Robert Louis did desultory work on newspapers in San Francisco and
later at Monterey, with health up and down as hope fluctuated. In the
interval a cablegram had come from his father saying, "Your allowance
is two hundred and fifty pounds a year." This meant that he had been
forgiven, although not very graciously, and was not to starve.
Robert Louis Stevenson and Fanny Osbourne were married May Tenth,
Eighteen Hundred Eighty. "The Silverado Squatters" shows how to
spend a honeymoon in a miner's deserted cabin, a thousand miles from
nowhere. The Osbourne children were almost grown, and were at that
censorious age when the average youngster feels himself capable of
taking mental and moral charge of his parents.
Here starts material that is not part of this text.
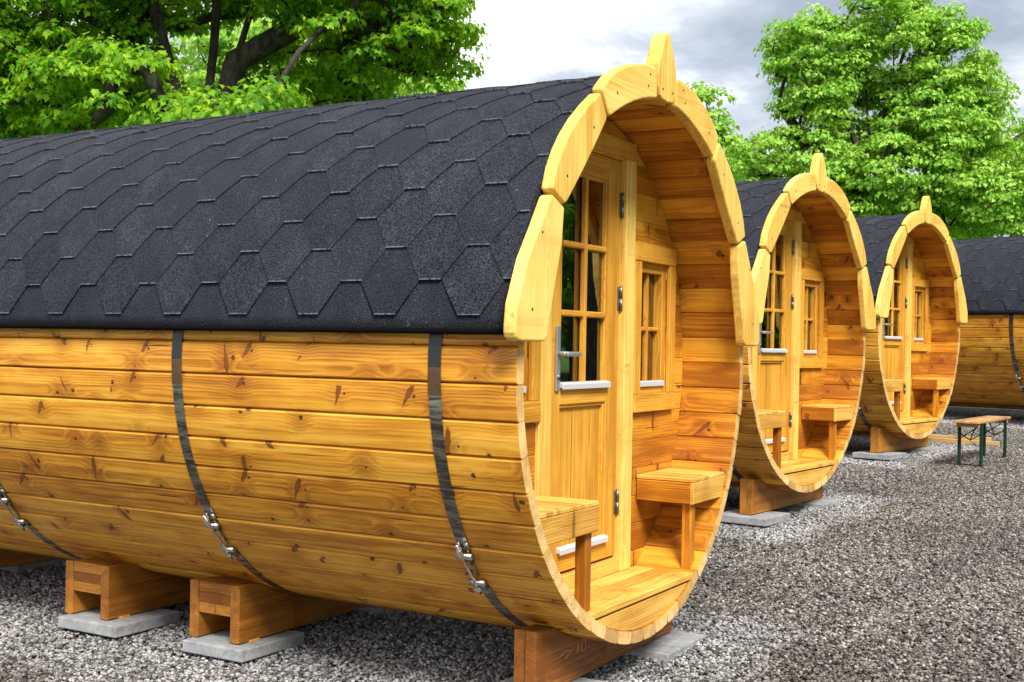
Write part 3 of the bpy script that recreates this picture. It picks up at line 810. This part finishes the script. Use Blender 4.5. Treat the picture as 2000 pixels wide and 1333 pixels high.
for i, (x0, y0, x1, y1, w, h, l) in enumerate(((-.95, 9.56, -.07, 9.46, .05, .05, 'pale squared timber lying on the gravel behind the beer bench, nearer of two'), (-.95, 9.95, -.22, 9.90, .045, .045, 'thin pale batten lying on the gravel behind the beer bench, farther of two'))):
    L_ = math.hypot(x1 - x0, y1 - y0); mb = MB(); mb.box(-L_ / 2, L_ / 2, -w / 2, w / 2, 0, h, M['lumber'], .004, 1, 0)
    o = mb.build('timber', None, 0, ((x0 + x1) / 2, (y0 + y1) / 2, ground_z((y0 + y1) / 2) + .012), math.atan2(y1 - y0, x1 - x0))
    tag(o, l, 'timber', 'loose timbers behind the bench')

# ------------------------------------------------------------------ ground
def build_ground():
    xs = sorted(set([-900, -400, -180, -90, -50, -30, -20] + [x * 1.0 for x in range(-14, 19)] + [22, 30, 50, 90, 180, 400, 900]))
    ys = sorted(set([-900, -300, -100, -50, -25, -14] + [y * 1.0 for y in range(-9, 28)] + [30, 36, 45, 60, 90, 160, 300, 500, 900]))
    v = []
    for y in ys:
        for x in xs:
            yy = max(y, -14)
            v.append((x, y, ground_z(yy)))
    nx = len(xs); f = [(j * nx + i, j * nx + i + 1, (j + 1) * nx + i + 1, (j + 1) * nx + i) for j in range(len(ys) - 1) for i in range(nx - 1)]
    mb = MB(); mb.add(v, f, M['ground'], smooth=True)
    o = mb.build('ground'); tag(o, kind='structure'); return o
build_ground()

def build_gravel():
    tiles = bpy.data.collections.new('gravel_tiles')
    ico = bmesh.new(); bmesh.ops.create_icosphere(ico, subdivisions=1, radius=1)
    ico.verts.ensure_lookup_table(); iv = np.array([v.co[:] for v in ico.verts]); ico.verts.index_update()
    itf = np.array([[v.index for v in f.verts] for f in ico.faces]); ico.free()
    rs = np.random.RandomState(5); T = .5
    for t in range(6):
        n = 1750
        V = []; F = []; C = []
        for k in range(n):
            s = rs.uniform(.0058, .0108) * (1.3 if rs.rand() < .10 else 1)
            sc3 = np.array([s * rs.uniform(1.0, 1.45), s * rs.uniform(.8, 1.05), s * rs.uniform(.5, .8)])
            p = iv * (1 + rs.uniform(-.14, .14, (len(iv), 1))) * sc3
            R_ = np.array(Euler((rs.uniform(-.5, .5), rs.uniform(-.5, .5), rs.uniform(0, 6.28))).to_matrix())
            p = p @ R_.T + np.array([rs.uniform(-T / 2, T / 2), rs.uniform(-T / 2, T / 2), rs.uniform(.002, .016)])
            F.append(itf + len(iv) * k); V.append(p); C += [rs.rand()] * len(iv)
        me = bpy.data.meshes.new('pebbles')
        V = np.concatenate(V); F = np.concatenate(F)
        me.from_pydata(V.tolist(), [], F.tolist()); me.materials.append(M['pebble'])
        me.polygons.foreach_set('use_smooth', [True] * len(me.polygons))
        a = me.attributes.new('pr', 'FLOAT', 'POINT'); a.data.foreach_set('value', C); me.update()
        o = bpy.data.objects.new('pebbles', me); tiles.objects.link(o)
    pts = []; rot = []; idx = []
    y = -4.0
    while y < 14.5:
        x = -5.0
        while x < 6.5:
            z = ground_z(y)
            pts.append((x, y, z)); rot += list((Matrix.Rotation(math.atan2(ground_z(y + .25) - ground_z(y - .25), .5), 3, 'X') @ Matrix.Rotation(rs.randint(0, 4) * PI / 2, 3, 'Z')).to_euler()); idx.append(rs.randint(0, 6)); x += .49
        y += .49
    me = bpy.data.meshes.new('gravel'); me.from_pydata(pts, [], [])
    a = me.attributes.new('rot', 'FLOAT_VECTOR', 'POINT'); a.data.foreach_set('vector', rot)
    a = me.attributes.new('pick', 'INT', 'POINT'); a.data.foreach_set('value', [int(i) for i in idx])
    o = bpy.data.objects.new('gravel', me); col.objects.link(o); tag(o, kind='stuff')
    ng = bpy.data.node_groups.new('scatter_gravel', 'GeometryNodeTree')
    ng.interface.new_socket('Geometry', in_out='INPUT', socket_type='NodeSocketGeometry'); ng.interface.new_socket('Geometry', in_out='OUTPUT', socket_type='NodeSocketGeometry')
    N = ng.nodes; gi = N.new('NodeGroupInput'); go = N.new('NodeGroupOutput')
    mp = N.new('GeometryNodeMeshToPoints'); ci = N.new('GeometryNodeCollectionInfo'); ip = N.new('GeometryNodeInstanceOnPoints')
    ci.inputs['Collection'].default_value = tiles; ci.inputs['Separate Children'].default_value = True; ci.inputs['Reset Children'].default_value = True
    r = N.new('GeometryNodeInputNamedAttribute'); r.data_type = 'FLOAT_VECTOR'; r.inputs['Name'].default_value = 'rot'
    k = N.new('GeometryNodeInputNamedAttribute'); k.data_type = 'INT'; k.inputs['Name'].default_value = 'pick'
    L = ng.links.new
    L(gi.outputs[0], mp.inputs['Mesh']); L(mp.outputs[0], ip.inputs['Points']); L(ci.outputs[0], ip.inputs['Instance'])
    ip.inputs['Pick Instance'].default_value = True
    L(k.outputs[0], ip.inputs['Instance Index']); L(r.outputs[0], ip.inputs['Rotation']); L(ip.outputs[0], go.inputs[0])
    md = o.modifiers.new('scatter', 'NODES'); md.node_group = ng
build_gravel()

# ------------------------------------------------------------------ trees
LEAF = [(0, 0), (.16, -.02), (.46, .10), (.34, .26), (.54, .56), (.26, .52), (0, 1.0), (-.26, .52), (-.54, .56), (-.34, .26), (-.46, .10), (-.16, -.02)]
def make_tree(name, base, limbs, lobes, n_cl, leaves, leaf, cl_r, leafmat, label, seed, trunk_r=.22, outer=.75, group='broadleaf trees behind the cabins'):
    """Trunk and limbs reach out to leaf clusters that fill the given lobes (centre, radii)."""
    rs = np.random.RandomState(seed); base = Vector(base)
    nodes = []; parent = []
    def addn(p, par): nodes.append(np.array(p)); parent.append(par); return len(nodes) - 1
    r0 = addn(base, -1)
    for li, l in enumerate(limbs):
        par = l[0] if isinstance(l[0], int) else r0; ps = [q for q in l if not isinstance(q, int)]
        for p in ps: par = addn(p, par)
    vols = np.array([a * b * c for _, (a, b, c) in lobes]); vols = vols ** .8 / (vols ** .8).sum()
    cl = []
    tries = 0
    while len(cl) < n_cl and tries < n_cl * 30:
        tries += 1
        k = rs.choice(len(lobes), p=vols); c, rad = lobes[k]
        d = rs.normal(size=3); d /= np.linalg.norm(d); rr = rs.rand() ** (1 / 3.0)
        rr = outer * (rr ** .35) + (1 - outer) * rr
        p = np.array(c) + d * rr * np.array(rad) * (1 + .12 * mnoise.noise(Vector(d * 2.5) + Vector((seed, 0, 0))))
        if any(np.linalg.norm(p - q) < cl_r * .62 for q in cl[-400:]): continue
        cl.append(p)
    cen = np.mean([np.array(c) for c, _ in lobes], 0)
    order = np.argsort([np.linalg.norm(p - nodes[-1]) for p in cl])
    tips = []
    for i in order:
        p = cl[i]; A = np.array(nodes); dv = p - A; d = np.linalg.norm(dv, axis=1) + .6 * np.maximum(0, A[:, 2] - p[2])
        d[0] += 3; j = int(d.argmin()); a = nodes[j]; dd = np.linalg.norm(p - a)
        par = j; ns = max(1, int(dd / .55))
        for s in range(1, ns + 1):
            t = s / ns; q = a + (p - a) * t + np.array([0, 0, .10 * dd * math.sin(t * PI)]) + rs.normal(size=3) * .05 * (t < 1)
            par = addn(q, par)
        tips.append(par)
    w = np.zeros(len(nodes)); 
    for t in tips: w[t] += 1
    for i in range(len(nodes) - 1, 0, -1): w[parent[i]] += w[i]
    rad = trunk_r * (np.maximum(w, .6) / max(1, w[0])) ** .47
    root = empty(name, base); mb = MB()
    kids = {}
    for i in range(1, len(nodes)): kids.setdefault(parent[i], []).append(i)
    def chain(i0, i1):
        pts = [i0, i1]
        while True:
            ks = kids.get(pts[-1], [])
            if not ks: break
            pts.append(max(ks, key=lambda k: w[k]))
        return pts
    done = set(); stack = [(0, k) for k in kids.get(0, [])]
    while stack:
        a, b = stack.pop(); ch = chain(a, b)
        for q in range(1, len(ch)):
            for k in kids.get(ch[q], []):
                if q + 1 >= len(ch) or k != ch[q + 1]: stack.append((ch[q], k))
        rr = [min(rad[ch[1]] * 1.05, rad[ch[0]])] + [rad[c] for c in ch[1:]]
        if a == 0: rr[0] *= 1.25
        big = rr[1] > .03
        pts = [Vector(nodes[c]) - base for c in ch]
        mb.tube(pts, rr, M['bark'], 9 if big else 4, False)
    tr = mb.build('trunk', root)
    # leaves
    lf = np.array(LEAF); nl = len(lf); V = []; F = []; T = []; cnt = 0
    b0 = np.array(base)
    for p in cl:
        n = int(leaves * rs.uniform(.6, 1.35)); R0 = cl_r * rs.uniform(.75, 1.25)
        out = p - cen; out[2] *= .5; out /= (np.linalg.norm(out) + 1e-6)
        ctone = rs.uniform(-.18, .18)
        d = rs.normal(size=(n, 3)); d /= np.linalg.norm(d, axis=1)[:, None]
        d[:, 2] = np.where(d[:, 2] < -.15, -d[:, 2] * .6, d[:, 2])
        r_ = rs.uniform(.35, 1.0, n) ** .6
        q = p + d * (R0 * r_)[:, None] * np.array([1, 1, .72])
        nrm = d * np.array([.9, .9, .6]) + np.array([0, 0, .65]) + rs.normal(size=(n, 3)) * .38 + out * .25
        nrm /= np.linalg.norm(nrm, axis=1)[:, None]
        rad_ = d * np.array([1, 1, .2]) + np.array([0, 0, -.55]) + rs.normal(size=(n, 3)) * .45
        yx = rad_ - nrm * (rad_ * nrm).sum(1)[:, None]; yx /= (np.linalg.norm(yx, axis=1)[:, None] + 1e-6)
        xx = np.cross(yx, nrm)
        sz = leaf * rs.uniform(.5, 1.35, n)
        droop = -.25 * (lf[:, 1] ** 2) + .22 * np.abs(lf[:, 0])
        vv = q[:, None, :] + (xx[:, None, :] * lf[None, :, :1] + yx[:, None, :] * lf[None, :, 1:2] + nrm[:, None, :] * droop[None, :, None]) * sz[:, None, None]
        V.append(vv.reshape(-1, 3) - b0)
        tl = np.clip(.5 + ctone + rs.normal(size=n) * .27, 0, 1)
        T.append(np.repeat(tl, nl)); cnt += n
    V = np.concatenate(V); T = np.concatenate(T)
    me = bpy.data.meshes.new('crown'); N_ = len(V)
    idx = np.arange(N_)
    # two n-gons per leaf, folded along the midrib
    half1 = [0, 1, 2, 3, 4, 5, 6]; half2 = [0, 6, 7, 8, 9, 10, 11]
    base_i = (np.arange(cnt) * nl)[:, None]
    loops = np.concatenate([base_i + np.array(half1), base_i + np.array(half2)], 1).reshape(-1)
    me.vertices.add(N_); me.vertices.foreach_set('co', V.reshape(-1))
    me.loops.add(len(loops)); me.loops.foreach_set('vertex_index', loops.astype(np.int32))
    npoly = cnt * 2; me.polygons.add(npoly)
    me.polygons.foreach_set('loop_start', (np.arange(npoly) * 7).astype(np.int32))
    me.materials.append(leafmat)
    at = me.attributes.new('tone', 'FLOAT', 'POINT'); at.data.foreach_set('value', T.astype(np.float32))
    me.update(calc_edges=True); me.validate()
    o = bpy.data.objects.new('crown', me); col.objects.link(o); o.parent = root
    tag(root, label, 'tree', group)
    return root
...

But these children were different; then, they had a different mother, and
as for Robert Louis, he certainly was a different proposition from that
ever evolved from creation's matrix. He belongs to no class, evades the
label, and fits into no pigeonhole.
The children never called him "father": he was always "Louis"--simply
one of them. He married the family and they married him. He had
captured their hearts in France by his story-telling, his flute-playing and
his skilful talent with the jackknife. Now he was with them for all time,
and he was theirs. It was the most natural thing in the world.
Mrs. Stevenson was the exact opposite of her husband in most things.
She was quick, practical, accurate, and had a manual dexterity in a
housekeeping way beyond the lot of most women. With all his
half-invalid, languid, dilettante ways, Robert Louis adored the man or
woman who could do things. Perhaps this was why his heart went out
to those who go down to the sea in ships, the folk whose work is
founded not on theories, but on absolute mathematical laws.
In their fourteen years of married life, Robert Louis never tired of
watching Fanny at her housekeeping. "To see her turn the flapjacks by
a simple twist of the wrist is a delight not soon to be forgotten, and my
joy is to see her hanging clothes on the line in a high wind."
The folks at home labored under the hallucination that Robert Louis
had married "a native Californian," and to them a "native" meant a
half-breed Indian. The fact was that Fanny was born in Indiana, but this
explanation only deepened the suspicion, for surely people who lived in
Indiana are Indians--any one would know that! Cousin Robert made
apologies and explanations, although none was needed, and placed
himself under the ban of suspicion of being in league to protect Robert
Louis, for the fact that the boys had always been quite willing to lie for
each other had been very well known.
Mrs. Stevenson made good all that Robert Louis lacked. In physique
she was small, but sturdy and strong.